Q: How can one get inauguration tickets?

A: Tickets to watch the swearing-in can be requested through the Washington, D.C., offices of an individual’s representative or senators. But you’ll need some luck to score one.

Tickets can be acquired free of charge from members of Congress, who will get them the week before the Jan. 20, 2009, inauguration. The person requesting tickets must pick them up in person. But it’s going to be tough to get them.

There are about 240,000 tickets available to the public, but officials are expecting a crowd that could be as large as 4 million. Tickets allow entry to the Capitol lawn to witness Obama’s swearing-in, but no tickets will be needed to be part of the throng on the Mall or along the Pennsylvania Avenue inaugural parade route, where officials are planning to set up extra JumboTron video screens.

Sen. Dianne Feinstein (D-Calif.), the chairwoman of the Joint Congressional Committee for Inaugural Ceremonies, has said that the demand for tickets is very high. Feinstein’s office received 8,000 ticket requests the day after the election, according to the Associated Press. The Wall Street Journal reported in a Nov. 17 story that Sen. Jim Webb of Virginia had received "29,000 calls or emails requesting tickets to the inauguration, with some asking for as many as 25 tickets." Webb’s office told reporters the senator expected to get about 500 tickets to hand out, and he has asked for more than other senators, since Virginia is close to the nation’s capital. Each House member will get only 198 tickets to hand out, according to Roll Call. Washington state Sens. Maria Cantwell and Patty Murray have stopped taking ticket requests.

As with any hot ticket event, there have been reported cases of tickets being sold online. Concern about scalping is one reason the actual tickets won’t be handed out until a week before the swearing-in. In fact, Howard Gantman, a Feinstein aide and staff director of the inaugural committee, cautions people who find tickets for sale to be very skeptical, since no one has the tickets in hand now. Feinstein also has introduced a bill that would make it a federal crime, a misdemeanor, for anyone to sell or attempt to sell, or forge inauguration tickets. Offenders would face up to a year in jail and up to $100,000 in fines.

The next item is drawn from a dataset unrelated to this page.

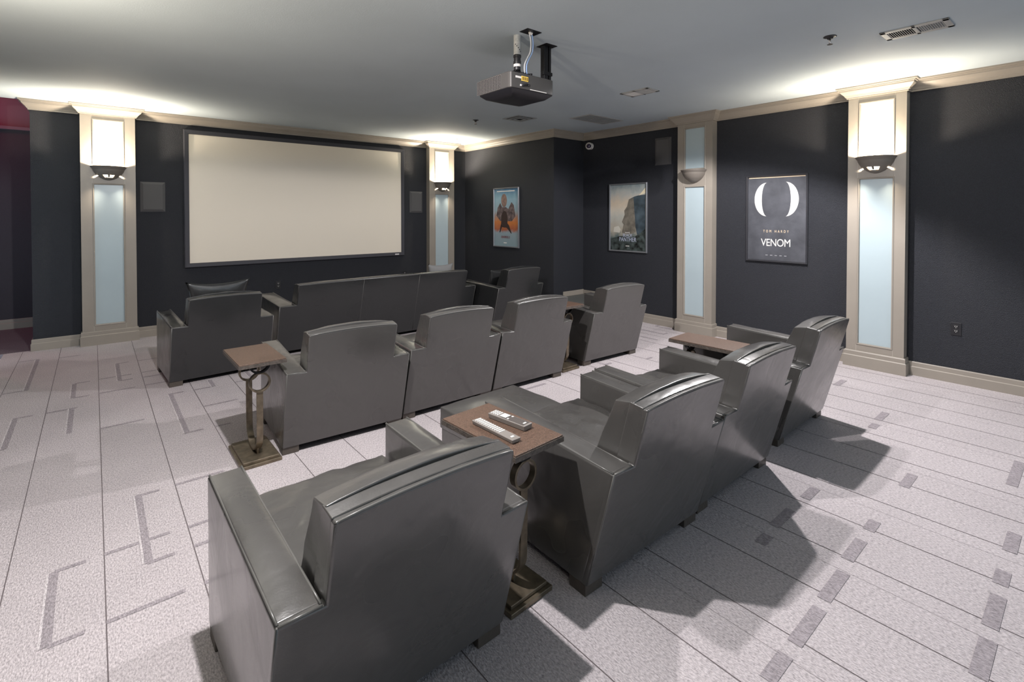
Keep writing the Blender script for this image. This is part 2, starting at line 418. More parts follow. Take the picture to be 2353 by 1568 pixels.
def sconce(label, lit=True):
    """half bowl uplight, local: back plane y=0, bowl towards -y"""
    t = empty('wall_sconce', (0, 0, 0), 0, label, 'sconce', None)
    outer = [(.164, 0), (.167, -.004), (.164, -.012), (.157, -.014), (.158, -.022), (.152, -.028), (.147, -.030), (.147, -.040), (.136, -.066), (.118, -.094), (.110, -.103), (.098, -.114), (.075, -.134), (.045, -.151), (.015, -.160), (0, -.161)]
    inner = [(.152, 0), (.152, -.012), (.140, -.030), (.137, -.040), (.126, -.066), (.109, -.092), (.101, -.101), (.090, -.110), (.068, -.129), (.04, -.144), (.012, -.152), (0, -.153)]
    N = 36
    def sk(kk):
        def f(i, k):
            a = (i + .5) / N * 180
            return (k in (kk, kk + 1) and (62 < a < 86 or 94 < a < 118)) or (k == kk and (a < 22 or a > 158))
        return f
    bm = lathe(BM(), outer, N, math.pi, 2 * math.pi, skip=sk(10) if lit else None)
    link('bowl', bm, M['sconce'], t, smooth=True)
    bm = lathe(BM(), inner, N, math.pi, 2 * math.pi, skip=sk(6) if lit else None)
    link('liner', bm, M['trim'], t, smooth=True)
    rim = BM()
    A = []; B = []
    for i in range(N + 1):
        a = math.pi + math.pi * i / N
        A.append(rim.verts.new((.164 * math.cos(a), .164 * math.sin(a), .0))); B.append(rim.verts.new((.152 * math.cos(a), .152 * math.sin(a), .0)))
    for i in range(N): rim.faces.new((A[i], A[i + 1], B[i + 1], B[i]))
    link('rim', rim, M['sconce'], t)
    if lit:
        b = lathe(BM(), [(0, .03), (.012, .027), (.02, .015), (.022, 0), (.014, -.02), (.012, -.03), (0, -.03)], 12)
        bo = link('bulb', b, M['glow'], t, smooth=True); bo.location = (0, -.07, -.100)
    return t
SCZ = 2.052
PD = .105
def place_pair(loc, rz, width, lp, ls, lit, pw=1.0):
    p = pilaster(width, lp); p.location = Vector(loc) + Matrix.Rotation(rz, 3, 'Z') @ Vector((0, -.002, 0)); p.rotation_euler = (0, 0, rz)
    s = sconce(ls, lit); s.rotation_euler = (0, 0, rz)
    off = Matrix.Rotation(rz, 3, 'Z') @ Vector((0, -PD, 0)); s.location = Vector(loc) + off + Vector((0, 0, SCZ))
    if lit:
        q = Vector(loc) + Matrix.Rotation(rz, 3, 'Z') @ Vector((0, -PD - .098, 0))
        so = lamp('sconce_light', 'SPOT', (q.x, q.y, SCZ - .042), SCONCE * pw * .74, WARM, .025, spot_size=R(174), spot_blend=1.0)
        ax = Matrix.Rotation(rz, 3, 'Z') @ Vector((0, -.64, .77)); so.rotation_euler = ax.to_track_quat('-Z', 'Y').to_euler()
        lamp('sconce_slot_light', 'POINT', (q.x, q.y, SCZ - .05), 42, WARM, .02)
place_pair(((PF[0][0] + PF[0][1]) / 2, YF, 0), 0, PF[0][1] - PF[0][0], 'taupe pilaster with frosted panels left of the projection screen', 'glowing half bowl sconce on the pilaster left of the screen', True, 1.6)
place_pair(((PF[1][0] + PF[1][1]) / 2, YF, 0), 0, PF[1][1] - PF[1][0], 'taupe pilaster with frosted panels right of the projection screen', 'glowing half bowl sconce on the pilaster right of the screen', True, 1.6)
place_pair((XR, (PR[0][0] + PR[0][1]) / 2, 0), R(-90), PR[0][1] - PR[0][0], 'nearest taupe pilaster on the right wall, beside the wall outlet', 'dark half bowl sconce with lit slots on the nearest pilaster', True)
place_pair((XR, (PR[1][0] + PR[1][1]) / 2, 0), R(-90), .47, 'taupe pilaster on the right wall between two film posters', 'unlit taupe half bowl sconce between two film posters', False)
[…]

After meeting with members of the inaugural committee, eBay Inc. announced it won’t allow tickets to be sold on its Web sites.

-Ronald Lampard, with D’Angelo Gore

Sources

Inaugural Tickets. Joint Congressional Committee on Inaugural Ceremonies. Inaugural.senate.gov, accessed 21 Nov. 2008.

Werner, Erica. Senator Asks Sites not to Sell Inaugural Tickets. Associated Press, 11 Nov. 2008.

Stewart, Nikita and Michael E. Ruane. "Can Mall Be Filled For an Inauguration? 4 Million May Try It." Washington Post, 18 Nov. 2008.